In response to a question about the legislation’s potential to run afoul of free-speech rights, Padilla said the bill “isn’t something that’s going to stifle free expression.” He added: “It is only going to inform the consumer so that they can make an informed decision.”

Assemblymember Gail Pellerin, D-Santa Cruz, also attended the discussion Wednesday in Sacramento. Her bill, AB2839, introduced last month, would ban AI-generated and other digitally manipulated campaign media within 120 days of an election, as well as 60 days afterward.

Pellerin also chairs the Assembly elections committee.

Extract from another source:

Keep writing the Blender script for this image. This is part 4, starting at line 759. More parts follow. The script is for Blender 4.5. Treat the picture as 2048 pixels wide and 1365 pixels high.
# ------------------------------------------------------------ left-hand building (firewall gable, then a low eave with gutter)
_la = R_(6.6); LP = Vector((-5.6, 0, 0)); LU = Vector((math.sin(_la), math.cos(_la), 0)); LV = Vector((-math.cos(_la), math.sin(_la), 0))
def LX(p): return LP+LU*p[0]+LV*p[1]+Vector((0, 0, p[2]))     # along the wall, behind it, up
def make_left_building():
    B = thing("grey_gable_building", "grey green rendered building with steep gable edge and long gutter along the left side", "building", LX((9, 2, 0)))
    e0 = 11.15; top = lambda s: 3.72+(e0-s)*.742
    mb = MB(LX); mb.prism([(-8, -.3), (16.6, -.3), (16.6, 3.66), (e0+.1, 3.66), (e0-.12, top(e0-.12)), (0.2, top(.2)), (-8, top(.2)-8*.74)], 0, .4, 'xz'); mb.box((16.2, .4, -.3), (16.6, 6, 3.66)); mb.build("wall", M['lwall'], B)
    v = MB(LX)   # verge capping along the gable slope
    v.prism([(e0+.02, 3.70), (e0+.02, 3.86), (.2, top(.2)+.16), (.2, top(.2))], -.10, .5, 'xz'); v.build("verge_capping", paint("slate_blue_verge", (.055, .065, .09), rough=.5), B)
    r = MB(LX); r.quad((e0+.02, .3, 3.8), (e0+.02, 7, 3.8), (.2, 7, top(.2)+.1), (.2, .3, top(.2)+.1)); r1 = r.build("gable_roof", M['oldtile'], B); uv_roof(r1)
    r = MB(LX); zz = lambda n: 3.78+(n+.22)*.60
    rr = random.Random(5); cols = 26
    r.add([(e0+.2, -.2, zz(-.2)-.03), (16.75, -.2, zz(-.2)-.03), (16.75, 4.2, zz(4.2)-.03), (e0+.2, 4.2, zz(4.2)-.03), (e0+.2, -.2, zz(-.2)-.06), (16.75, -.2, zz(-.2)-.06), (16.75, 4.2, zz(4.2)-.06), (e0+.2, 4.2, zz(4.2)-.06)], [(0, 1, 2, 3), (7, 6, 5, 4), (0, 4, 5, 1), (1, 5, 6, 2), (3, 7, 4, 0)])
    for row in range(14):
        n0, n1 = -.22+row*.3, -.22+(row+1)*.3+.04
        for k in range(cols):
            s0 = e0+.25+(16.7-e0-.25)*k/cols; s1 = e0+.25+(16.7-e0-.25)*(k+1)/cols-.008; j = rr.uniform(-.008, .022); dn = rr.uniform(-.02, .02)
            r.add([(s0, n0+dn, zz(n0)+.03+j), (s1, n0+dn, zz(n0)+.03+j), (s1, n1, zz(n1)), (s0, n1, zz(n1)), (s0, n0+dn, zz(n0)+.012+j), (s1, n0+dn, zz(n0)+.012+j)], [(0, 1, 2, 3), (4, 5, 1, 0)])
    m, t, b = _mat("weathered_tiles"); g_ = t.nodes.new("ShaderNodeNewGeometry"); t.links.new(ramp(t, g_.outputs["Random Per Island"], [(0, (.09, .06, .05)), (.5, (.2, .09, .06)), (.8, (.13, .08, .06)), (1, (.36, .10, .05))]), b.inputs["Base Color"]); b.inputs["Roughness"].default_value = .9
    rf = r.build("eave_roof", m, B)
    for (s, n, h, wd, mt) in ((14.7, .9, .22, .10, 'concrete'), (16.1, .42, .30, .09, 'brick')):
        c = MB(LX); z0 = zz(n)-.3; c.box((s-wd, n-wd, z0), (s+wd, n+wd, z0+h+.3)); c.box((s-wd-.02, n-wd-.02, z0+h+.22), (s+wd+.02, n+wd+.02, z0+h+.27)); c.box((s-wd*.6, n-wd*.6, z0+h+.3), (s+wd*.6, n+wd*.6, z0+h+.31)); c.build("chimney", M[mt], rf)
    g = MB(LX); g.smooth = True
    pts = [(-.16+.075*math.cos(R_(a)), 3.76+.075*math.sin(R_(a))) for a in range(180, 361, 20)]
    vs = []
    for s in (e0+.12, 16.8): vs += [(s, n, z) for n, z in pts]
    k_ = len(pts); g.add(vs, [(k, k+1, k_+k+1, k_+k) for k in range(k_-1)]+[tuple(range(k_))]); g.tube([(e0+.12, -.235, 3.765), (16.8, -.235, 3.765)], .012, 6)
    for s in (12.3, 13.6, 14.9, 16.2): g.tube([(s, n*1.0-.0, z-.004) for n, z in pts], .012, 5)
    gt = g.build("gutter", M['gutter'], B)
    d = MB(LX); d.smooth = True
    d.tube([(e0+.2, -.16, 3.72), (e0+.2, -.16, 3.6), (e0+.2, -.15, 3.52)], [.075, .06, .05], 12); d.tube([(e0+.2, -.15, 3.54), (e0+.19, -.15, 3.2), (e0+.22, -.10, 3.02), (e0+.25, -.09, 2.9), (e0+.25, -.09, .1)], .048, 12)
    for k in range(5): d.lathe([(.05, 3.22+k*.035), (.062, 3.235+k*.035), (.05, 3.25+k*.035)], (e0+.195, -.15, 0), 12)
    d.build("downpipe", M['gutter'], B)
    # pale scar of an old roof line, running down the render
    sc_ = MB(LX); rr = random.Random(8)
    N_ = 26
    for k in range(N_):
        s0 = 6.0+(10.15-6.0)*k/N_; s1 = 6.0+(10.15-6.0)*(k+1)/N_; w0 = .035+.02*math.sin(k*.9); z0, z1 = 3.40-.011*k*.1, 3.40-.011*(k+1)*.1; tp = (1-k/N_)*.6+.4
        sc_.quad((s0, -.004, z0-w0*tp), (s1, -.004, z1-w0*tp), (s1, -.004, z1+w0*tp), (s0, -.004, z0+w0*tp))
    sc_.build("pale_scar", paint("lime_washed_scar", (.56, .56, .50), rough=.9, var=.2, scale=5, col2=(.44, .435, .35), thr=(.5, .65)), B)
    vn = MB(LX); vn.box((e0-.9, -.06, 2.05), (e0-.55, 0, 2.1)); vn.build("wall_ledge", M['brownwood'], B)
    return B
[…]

There are currently dozens of active bills in the Legislature seeking to regulate AI. Bills are frequently dropped by their authors, fail to make it through committee or are merged with other similar pieces of legislation. Here are some of the other major areas in which Sacramento is gearing up to regulate AI this session:
  • Sen. Scott Wiener, D-San Francisco, introduced perhaps the most overarching bill last month aimed at safety testing large AI programs before they are introduced to the public. That bill would create more state resources for testing AI programs and force companies to disclose their safety protocols to the state’s technology department. It would also permit the state to sue under certain circumstances if the technology runs awry, but exempts smaller startups.
  • A bill from Sen. Bill Dodd, D-Napa, would require the state government to assess the pros and cons of using AI in its own systems, and require departments to disclose whenever they use the technology in their communications.
  • Bay Area lawmaker Sen. Josh Becker, D-Menlo Park, is carrying a bill this session that originally intended to require companies to “watermark” their AI-generated content. That bill currently reads more broadly, aiming to create “a mechanism to allow consumers to easily determine whether images, audio, video, or text was created by generative artificial intelligence.”
  • Assemblymember Evan Low, D-Cupertino, has also authored a bill that would require watermarking of deep fakes and other AI-generated content.
  • Assemblymember Phil Ting, D-San Francisco, is authoring a bill that would ban police from using a match from facial recognition technology as the sole cause for an arrest or warrant. The technology often uses a form of AI to search for facial matches in a large database.